Find the string "ivory" in the data, then copy every line where it is found.

[Scenes as source code]
──────────

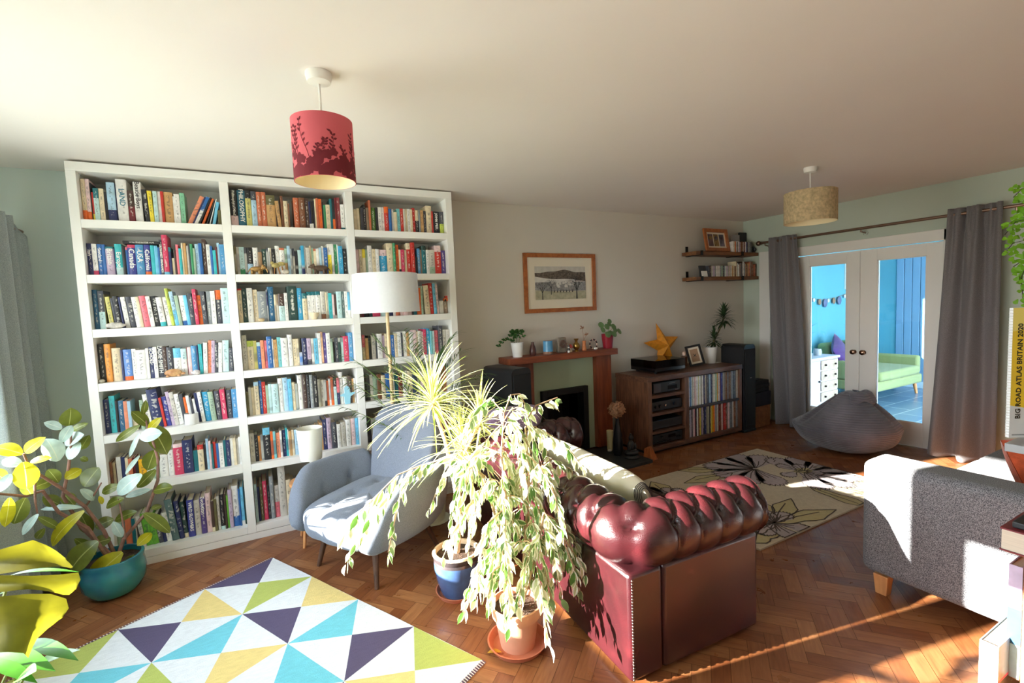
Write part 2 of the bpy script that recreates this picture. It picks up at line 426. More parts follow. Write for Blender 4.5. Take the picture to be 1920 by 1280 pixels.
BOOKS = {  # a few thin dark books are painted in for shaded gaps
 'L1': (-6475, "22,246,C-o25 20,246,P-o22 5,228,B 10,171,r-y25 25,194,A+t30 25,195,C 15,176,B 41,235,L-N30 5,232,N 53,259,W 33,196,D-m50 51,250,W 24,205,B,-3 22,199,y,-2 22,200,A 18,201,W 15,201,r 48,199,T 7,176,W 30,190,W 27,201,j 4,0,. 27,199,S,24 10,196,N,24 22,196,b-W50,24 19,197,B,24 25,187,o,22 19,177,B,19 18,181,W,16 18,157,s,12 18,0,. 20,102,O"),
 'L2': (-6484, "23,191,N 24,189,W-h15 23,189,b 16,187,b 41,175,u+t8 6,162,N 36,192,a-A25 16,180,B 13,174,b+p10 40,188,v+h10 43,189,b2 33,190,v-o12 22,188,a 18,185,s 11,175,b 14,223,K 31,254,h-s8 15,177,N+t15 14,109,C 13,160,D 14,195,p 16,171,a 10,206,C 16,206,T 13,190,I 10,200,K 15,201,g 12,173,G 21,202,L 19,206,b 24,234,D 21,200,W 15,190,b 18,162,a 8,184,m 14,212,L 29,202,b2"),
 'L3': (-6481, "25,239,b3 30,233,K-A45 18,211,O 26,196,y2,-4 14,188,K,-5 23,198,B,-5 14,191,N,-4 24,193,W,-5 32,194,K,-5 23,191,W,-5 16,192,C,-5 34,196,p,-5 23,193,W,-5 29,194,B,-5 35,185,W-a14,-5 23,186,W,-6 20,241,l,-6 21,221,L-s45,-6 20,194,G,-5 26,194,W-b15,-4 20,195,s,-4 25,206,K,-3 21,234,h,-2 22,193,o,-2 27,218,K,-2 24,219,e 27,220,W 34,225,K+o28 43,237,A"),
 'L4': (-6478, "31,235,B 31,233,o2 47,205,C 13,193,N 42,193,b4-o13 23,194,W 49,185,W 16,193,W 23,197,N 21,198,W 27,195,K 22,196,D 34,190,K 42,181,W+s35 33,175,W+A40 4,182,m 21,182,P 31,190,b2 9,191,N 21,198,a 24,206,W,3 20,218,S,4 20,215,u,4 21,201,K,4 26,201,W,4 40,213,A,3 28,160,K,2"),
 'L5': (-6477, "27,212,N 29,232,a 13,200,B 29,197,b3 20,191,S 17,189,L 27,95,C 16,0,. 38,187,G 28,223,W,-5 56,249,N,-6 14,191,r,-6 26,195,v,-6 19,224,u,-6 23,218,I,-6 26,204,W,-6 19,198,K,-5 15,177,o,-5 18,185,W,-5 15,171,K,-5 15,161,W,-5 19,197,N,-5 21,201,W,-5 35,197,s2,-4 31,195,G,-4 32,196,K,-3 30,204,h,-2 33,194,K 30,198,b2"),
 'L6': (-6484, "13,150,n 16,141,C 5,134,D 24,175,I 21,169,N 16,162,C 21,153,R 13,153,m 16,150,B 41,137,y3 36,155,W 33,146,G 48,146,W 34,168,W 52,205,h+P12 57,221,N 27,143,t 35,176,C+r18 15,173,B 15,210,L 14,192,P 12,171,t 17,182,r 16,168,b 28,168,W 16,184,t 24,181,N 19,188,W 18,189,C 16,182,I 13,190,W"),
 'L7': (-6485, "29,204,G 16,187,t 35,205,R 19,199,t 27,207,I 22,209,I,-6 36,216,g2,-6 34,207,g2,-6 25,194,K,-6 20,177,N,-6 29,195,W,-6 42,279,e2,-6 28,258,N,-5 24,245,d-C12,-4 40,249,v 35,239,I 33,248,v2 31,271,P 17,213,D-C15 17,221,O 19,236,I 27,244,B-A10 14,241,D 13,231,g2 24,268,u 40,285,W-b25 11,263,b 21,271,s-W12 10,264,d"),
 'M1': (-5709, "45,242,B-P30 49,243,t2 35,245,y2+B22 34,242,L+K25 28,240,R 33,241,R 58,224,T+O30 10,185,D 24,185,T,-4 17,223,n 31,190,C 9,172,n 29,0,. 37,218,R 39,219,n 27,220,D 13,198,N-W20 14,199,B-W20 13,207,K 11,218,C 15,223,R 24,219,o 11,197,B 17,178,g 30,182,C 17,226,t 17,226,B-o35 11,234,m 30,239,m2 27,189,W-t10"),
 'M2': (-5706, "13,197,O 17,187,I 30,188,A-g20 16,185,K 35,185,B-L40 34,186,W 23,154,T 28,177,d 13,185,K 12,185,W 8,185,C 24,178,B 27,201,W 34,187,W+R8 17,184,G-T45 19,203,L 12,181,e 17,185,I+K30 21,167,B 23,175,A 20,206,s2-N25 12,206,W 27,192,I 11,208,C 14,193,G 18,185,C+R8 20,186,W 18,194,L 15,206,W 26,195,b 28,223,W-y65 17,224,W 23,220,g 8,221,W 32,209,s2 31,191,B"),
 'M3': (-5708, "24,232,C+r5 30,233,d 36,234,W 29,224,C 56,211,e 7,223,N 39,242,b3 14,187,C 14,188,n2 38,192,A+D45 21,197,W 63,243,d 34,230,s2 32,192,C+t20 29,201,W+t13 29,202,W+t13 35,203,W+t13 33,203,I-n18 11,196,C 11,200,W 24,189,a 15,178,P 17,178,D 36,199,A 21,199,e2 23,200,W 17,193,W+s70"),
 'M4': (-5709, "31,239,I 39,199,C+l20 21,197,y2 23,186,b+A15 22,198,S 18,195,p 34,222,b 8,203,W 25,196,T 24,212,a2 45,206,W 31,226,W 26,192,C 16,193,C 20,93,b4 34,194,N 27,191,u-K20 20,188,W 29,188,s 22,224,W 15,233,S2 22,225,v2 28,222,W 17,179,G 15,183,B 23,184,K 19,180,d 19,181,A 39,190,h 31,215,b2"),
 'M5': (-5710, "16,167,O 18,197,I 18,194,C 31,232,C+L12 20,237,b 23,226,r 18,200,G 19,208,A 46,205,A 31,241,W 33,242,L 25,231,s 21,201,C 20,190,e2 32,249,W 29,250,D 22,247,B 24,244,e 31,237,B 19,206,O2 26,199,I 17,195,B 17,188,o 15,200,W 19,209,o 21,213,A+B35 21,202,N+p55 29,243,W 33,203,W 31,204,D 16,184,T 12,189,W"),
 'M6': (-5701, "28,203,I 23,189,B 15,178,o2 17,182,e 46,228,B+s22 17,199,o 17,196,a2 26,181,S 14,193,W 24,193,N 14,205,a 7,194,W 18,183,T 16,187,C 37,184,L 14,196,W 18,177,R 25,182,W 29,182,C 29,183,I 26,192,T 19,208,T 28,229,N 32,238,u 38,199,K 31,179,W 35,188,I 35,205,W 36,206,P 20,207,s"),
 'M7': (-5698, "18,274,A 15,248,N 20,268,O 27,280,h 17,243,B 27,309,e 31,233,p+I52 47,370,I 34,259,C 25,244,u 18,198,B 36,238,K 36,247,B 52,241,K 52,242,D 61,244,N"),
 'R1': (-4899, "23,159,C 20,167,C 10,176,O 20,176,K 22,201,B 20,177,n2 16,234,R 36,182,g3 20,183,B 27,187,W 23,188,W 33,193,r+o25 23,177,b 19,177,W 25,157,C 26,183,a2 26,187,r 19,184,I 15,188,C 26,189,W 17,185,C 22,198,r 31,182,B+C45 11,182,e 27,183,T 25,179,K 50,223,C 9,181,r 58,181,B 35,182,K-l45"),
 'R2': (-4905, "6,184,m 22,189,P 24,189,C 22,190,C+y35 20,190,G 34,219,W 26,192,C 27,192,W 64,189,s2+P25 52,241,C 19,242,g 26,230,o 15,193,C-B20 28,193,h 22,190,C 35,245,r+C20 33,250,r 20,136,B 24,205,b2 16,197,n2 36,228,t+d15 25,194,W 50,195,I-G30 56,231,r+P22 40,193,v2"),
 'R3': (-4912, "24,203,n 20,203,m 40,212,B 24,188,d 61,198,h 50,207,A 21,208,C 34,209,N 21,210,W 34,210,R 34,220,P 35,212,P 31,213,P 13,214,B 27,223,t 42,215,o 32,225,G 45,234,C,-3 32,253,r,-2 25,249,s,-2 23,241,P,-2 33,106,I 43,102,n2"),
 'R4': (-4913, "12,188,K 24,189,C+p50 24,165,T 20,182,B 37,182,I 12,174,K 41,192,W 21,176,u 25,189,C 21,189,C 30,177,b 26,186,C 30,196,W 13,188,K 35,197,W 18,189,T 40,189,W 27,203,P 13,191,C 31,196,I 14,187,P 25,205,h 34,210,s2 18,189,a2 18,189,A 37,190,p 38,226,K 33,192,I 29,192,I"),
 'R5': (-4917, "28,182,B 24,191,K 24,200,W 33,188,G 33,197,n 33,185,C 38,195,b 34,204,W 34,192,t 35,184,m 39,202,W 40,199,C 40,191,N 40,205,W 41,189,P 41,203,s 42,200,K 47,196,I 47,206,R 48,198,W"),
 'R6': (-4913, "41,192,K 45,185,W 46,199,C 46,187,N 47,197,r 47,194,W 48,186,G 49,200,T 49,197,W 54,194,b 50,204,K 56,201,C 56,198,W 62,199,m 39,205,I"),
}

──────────

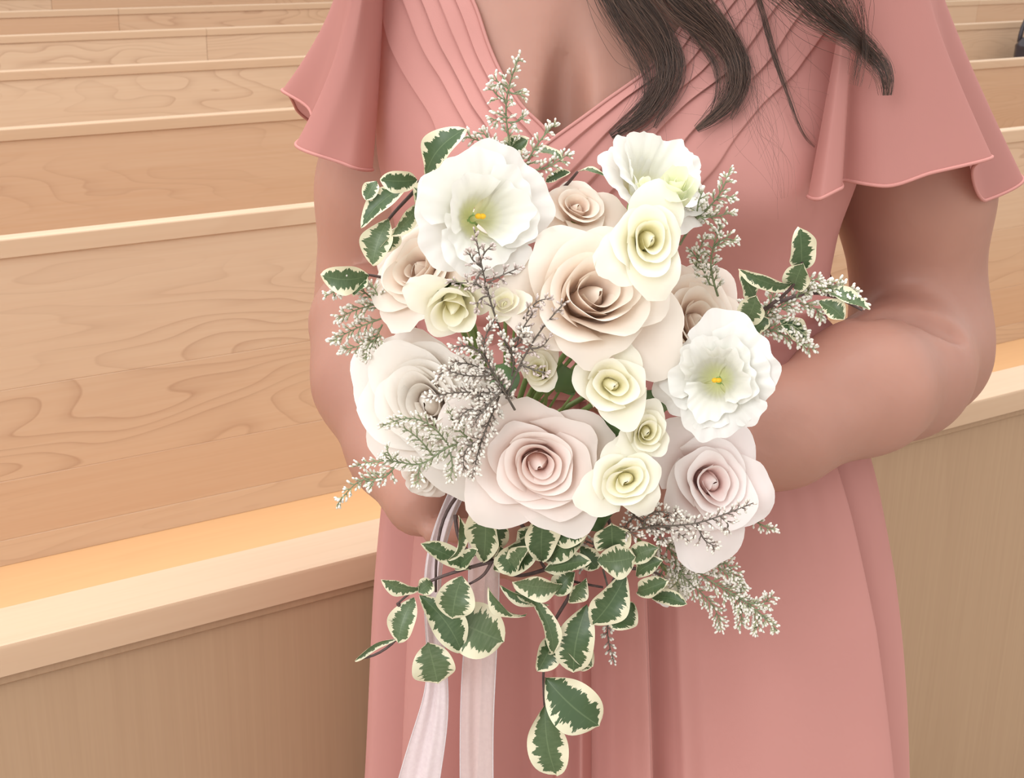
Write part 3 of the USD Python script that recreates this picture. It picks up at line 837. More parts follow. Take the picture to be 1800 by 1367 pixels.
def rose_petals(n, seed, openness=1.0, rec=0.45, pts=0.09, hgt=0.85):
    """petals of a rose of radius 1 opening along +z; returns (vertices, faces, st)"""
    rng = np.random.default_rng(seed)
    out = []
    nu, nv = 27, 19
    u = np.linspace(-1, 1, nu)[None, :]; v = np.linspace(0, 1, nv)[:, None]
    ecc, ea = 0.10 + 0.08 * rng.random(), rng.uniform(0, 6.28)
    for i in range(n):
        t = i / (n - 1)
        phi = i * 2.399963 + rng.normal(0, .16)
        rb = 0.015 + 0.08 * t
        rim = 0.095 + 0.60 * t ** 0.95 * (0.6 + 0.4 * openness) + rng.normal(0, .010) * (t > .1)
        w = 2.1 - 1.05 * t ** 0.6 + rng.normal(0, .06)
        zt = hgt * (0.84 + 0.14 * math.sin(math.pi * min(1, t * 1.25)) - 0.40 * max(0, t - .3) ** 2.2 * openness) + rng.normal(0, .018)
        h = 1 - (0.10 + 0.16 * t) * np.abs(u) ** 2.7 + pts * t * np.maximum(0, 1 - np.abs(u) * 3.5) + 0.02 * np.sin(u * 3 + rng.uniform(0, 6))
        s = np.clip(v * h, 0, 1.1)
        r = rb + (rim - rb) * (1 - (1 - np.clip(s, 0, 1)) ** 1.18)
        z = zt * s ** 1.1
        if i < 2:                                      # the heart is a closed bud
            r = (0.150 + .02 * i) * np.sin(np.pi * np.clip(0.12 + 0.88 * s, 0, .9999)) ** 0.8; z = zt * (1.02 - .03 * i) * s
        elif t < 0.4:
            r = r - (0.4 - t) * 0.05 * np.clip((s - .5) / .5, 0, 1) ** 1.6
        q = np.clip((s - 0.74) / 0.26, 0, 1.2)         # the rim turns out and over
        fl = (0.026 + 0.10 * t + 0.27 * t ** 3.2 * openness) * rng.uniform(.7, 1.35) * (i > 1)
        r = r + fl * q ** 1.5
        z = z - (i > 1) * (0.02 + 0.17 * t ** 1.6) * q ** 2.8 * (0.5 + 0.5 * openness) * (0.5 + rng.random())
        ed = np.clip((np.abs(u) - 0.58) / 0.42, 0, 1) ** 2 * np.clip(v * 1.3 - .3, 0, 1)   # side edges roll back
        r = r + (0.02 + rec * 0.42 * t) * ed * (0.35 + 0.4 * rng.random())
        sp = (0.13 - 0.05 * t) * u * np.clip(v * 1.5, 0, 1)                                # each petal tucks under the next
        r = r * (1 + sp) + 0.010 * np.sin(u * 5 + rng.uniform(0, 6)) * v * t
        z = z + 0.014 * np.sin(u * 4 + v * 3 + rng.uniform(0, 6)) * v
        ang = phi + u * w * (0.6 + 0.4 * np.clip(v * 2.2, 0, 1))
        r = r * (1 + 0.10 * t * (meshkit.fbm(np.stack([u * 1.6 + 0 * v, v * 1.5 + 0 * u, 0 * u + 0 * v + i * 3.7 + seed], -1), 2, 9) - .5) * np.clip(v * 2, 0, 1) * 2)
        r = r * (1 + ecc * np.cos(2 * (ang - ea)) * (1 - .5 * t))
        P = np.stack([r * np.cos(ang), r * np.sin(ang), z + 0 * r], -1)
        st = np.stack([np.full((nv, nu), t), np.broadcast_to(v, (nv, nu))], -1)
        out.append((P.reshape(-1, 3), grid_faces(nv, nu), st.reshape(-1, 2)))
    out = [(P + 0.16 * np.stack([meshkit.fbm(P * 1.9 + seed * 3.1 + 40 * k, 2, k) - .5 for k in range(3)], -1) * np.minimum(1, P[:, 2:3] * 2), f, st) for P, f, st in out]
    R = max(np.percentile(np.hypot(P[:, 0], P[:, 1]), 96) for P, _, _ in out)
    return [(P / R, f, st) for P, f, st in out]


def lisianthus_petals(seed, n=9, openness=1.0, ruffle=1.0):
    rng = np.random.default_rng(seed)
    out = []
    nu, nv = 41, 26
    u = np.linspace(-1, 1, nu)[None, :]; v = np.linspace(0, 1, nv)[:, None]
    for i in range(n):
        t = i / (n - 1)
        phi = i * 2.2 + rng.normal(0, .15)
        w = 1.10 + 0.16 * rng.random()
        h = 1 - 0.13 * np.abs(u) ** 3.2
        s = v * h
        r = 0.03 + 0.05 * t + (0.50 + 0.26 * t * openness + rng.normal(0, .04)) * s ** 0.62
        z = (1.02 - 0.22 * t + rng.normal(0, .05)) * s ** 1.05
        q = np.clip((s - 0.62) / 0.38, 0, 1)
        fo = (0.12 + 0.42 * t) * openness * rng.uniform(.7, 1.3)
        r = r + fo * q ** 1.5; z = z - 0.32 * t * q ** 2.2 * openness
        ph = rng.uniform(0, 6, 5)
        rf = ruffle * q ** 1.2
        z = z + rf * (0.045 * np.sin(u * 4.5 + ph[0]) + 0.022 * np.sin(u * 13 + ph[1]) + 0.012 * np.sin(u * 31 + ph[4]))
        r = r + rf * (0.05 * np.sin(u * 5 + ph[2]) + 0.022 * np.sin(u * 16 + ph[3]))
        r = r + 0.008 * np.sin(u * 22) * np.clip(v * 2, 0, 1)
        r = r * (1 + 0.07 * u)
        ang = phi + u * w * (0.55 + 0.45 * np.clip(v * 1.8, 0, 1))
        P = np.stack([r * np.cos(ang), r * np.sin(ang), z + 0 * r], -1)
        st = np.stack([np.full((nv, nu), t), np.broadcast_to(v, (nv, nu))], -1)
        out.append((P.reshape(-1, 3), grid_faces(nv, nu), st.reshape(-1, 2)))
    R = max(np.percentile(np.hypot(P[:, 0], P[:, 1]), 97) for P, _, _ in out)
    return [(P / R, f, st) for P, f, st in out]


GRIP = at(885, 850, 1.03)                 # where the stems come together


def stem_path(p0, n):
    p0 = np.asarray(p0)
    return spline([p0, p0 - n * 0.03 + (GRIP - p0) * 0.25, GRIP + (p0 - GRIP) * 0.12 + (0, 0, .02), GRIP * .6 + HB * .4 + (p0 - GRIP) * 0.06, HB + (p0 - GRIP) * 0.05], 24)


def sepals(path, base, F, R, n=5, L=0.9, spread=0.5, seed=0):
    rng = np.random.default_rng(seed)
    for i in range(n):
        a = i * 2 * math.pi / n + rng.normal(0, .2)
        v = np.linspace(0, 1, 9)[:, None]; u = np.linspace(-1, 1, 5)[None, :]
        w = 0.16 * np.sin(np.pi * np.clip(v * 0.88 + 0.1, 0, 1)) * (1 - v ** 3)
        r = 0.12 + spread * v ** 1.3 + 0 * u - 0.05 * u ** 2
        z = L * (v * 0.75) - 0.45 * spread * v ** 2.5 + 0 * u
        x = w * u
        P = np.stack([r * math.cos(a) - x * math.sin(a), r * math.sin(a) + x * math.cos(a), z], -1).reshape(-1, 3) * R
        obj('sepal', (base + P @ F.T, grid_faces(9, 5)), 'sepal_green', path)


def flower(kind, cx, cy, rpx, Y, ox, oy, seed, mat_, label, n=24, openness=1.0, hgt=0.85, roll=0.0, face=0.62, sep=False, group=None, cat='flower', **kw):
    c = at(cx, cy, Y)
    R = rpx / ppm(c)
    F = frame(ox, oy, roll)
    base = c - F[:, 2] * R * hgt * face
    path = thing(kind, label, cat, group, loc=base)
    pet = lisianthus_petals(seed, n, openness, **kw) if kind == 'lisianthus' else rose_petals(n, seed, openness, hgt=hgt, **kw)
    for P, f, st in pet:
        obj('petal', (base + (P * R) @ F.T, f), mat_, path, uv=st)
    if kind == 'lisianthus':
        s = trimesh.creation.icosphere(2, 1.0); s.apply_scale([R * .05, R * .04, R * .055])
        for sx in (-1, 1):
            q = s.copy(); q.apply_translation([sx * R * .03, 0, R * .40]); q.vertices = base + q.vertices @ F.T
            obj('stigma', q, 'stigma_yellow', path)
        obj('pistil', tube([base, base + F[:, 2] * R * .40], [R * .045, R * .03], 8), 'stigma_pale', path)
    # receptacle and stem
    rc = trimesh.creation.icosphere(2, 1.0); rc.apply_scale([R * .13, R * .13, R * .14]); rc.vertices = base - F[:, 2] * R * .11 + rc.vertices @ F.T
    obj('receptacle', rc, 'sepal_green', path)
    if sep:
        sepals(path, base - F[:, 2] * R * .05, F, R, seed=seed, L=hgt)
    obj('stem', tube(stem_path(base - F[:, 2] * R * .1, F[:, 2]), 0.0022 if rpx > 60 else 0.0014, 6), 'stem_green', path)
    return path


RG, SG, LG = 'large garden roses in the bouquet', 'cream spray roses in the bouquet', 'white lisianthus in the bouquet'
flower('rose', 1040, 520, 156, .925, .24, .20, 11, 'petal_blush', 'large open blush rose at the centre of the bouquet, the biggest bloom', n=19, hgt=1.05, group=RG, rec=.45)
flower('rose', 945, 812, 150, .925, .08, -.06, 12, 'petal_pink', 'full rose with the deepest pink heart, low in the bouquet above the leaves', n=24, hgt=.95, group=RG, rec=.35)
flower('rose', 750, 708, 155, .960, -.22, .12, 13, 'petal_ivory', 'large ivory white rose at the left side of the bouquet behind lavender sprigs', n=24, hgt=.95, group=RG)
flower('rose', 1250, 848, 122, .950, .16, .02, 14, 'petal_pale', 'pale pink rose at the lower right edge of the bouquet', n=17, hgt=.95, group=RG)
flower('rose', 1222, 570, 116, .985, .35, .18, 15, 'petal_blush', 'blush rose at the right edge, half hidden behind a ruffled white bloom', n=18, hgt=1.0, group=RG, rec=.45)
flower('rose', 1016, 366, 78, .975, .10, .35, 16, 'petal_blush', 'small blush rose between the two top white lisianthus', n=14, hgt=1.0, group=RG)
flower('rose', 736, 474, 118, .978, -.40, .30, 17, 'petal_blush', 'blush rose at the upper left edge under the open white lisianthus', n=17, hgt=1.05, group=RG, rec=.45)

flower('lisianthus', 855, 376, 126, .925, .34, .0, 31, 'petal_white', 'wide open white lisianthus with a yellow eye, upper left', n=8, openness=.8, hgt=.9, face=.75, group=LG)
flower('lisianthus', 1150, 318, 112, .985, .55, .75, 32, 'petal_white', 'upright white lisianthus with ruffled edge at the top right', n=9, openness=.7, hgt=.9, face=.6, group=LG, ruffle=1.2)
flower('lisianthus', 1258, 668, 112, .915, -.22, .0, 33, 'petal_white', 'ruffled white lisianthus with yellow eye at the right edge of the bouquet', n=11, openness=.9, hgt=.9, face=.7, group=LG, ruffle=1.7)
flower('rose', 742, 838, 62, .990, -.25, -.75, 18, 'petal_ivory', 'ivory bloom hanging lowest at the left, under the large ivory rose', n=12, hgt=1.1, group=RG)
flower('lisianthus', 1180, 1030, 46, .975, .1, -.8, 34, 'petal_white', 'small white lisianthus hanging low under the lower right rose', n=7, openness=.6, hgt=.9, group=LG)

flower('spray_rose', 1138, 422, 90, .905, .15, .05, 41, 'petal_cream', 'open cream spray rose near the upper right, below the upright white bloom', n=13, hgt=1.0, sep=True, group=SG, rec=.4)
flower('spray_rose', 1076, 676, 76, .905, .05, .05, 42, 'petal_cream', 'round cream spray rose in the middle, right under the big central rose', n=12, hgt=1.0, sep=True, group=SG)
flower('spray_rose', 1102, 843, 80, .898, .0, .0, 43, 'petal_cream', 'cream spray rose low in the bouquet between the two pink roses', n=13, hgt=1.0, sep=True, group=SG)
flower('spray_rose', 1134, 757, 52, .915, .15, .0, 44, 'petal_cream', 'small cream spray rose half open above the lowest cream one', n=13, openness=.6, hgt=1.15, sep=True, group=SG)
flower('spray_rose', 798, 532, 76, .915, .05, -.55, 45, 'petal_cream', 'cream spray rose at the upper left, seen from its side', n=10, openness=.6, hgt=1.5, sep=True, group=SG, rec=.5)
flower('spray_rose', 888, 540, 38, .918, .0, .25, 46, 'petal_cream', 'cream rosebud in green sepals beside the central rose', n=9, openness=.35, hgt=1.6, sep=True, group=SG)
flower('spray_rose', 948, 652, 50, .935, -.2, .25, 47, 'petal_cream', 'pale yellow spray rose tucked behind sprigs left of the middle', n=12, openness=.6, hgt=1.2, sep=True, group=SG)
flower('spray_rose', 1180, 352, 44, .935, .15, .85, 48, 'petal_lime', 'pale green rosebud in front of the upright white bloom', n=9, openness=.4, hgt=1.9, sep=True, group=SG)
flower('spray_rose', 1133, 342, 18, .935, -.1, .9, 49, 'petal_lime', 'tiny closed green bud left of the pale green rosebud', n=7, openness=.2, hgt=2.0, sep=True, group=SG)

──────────

Exercise solution:
flower('rose', 750, 708, 155, .960, -.22, .12, 13, 'petal_ivory', 'large ivory white rose at the left side of the bouquet behind lavender sprigs', n=24, hgt=.95, group=RG)
flower('rose', 742, 838, 62, .990, -.25, -.75, 18, 'petal_ivory', 'ivory bloom hanging lowest at the left, under the large ivory rose', n=12, hgt=1.1, group=RG)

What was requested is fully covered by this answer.